Maybe it was the lint all over everything in my house!!!
nonamedufus said…
Maybe. Hint, hint.
Ziva said…
Your dick's life is hard, indeed, but it sure is entertaining for us, dear Dufus.
nonamedufus said…
I know, I just have an entertaining dick. Nice of you to notice.
Linda Medrano said…
I really like you as a hard boiled dick, Dufus. Not everyone can pull that off either.
Those were happy, carefree days! Great memories!
We had our own special Group W bench. It was called "court class". Not as many father rapers, but it was still a good time.
KZ said…
Sheepishly, I must admit that line about "Take this case I'm on, please" had me laughing a lot harder than it should have. I'm also delighted that you wove in a reference to "Alice's Restaurant". Man, you just aim to please, don't you, Dufus?
nonamedufus said…
It's how I'm wired. These things often just come to me as my fingers type. For instance I typed "Take this case…" and couldn't let it go without "please" and then I went the whole 9 yards with "But seriously folks…" Sometimes I crack myself up.
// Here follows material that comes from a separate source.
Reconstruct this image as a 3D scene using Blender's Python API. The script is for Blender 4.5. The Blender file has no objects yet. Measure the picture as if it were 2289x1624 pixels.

And if I can do that maybe I can make others laugh too.
meleahrebeccah said…
"And in terms of currency I don't see how there can be any bad pennies because Canada got rid of them recently…."

GET OUT! I wish we could get rid of pennies over here. They drive me insane.

"I quickly brushed my suit coat thinking he said "lint, lint" as I'd gone out without my hearing aids again." --- that made me laugh.
nonamedufus said…
Yeah but we walk around with Loonies and Toonies in our pockets which are much heavier than pennies. As for the hearing aid quip I've only just started wearing hearing aids…if I can remember to put them in.
meleahrebeccah said…
Oh, well that's a shame.
P.J. said…
What was that you said, Dufus? Couldn't hear you. Very punny stuff here.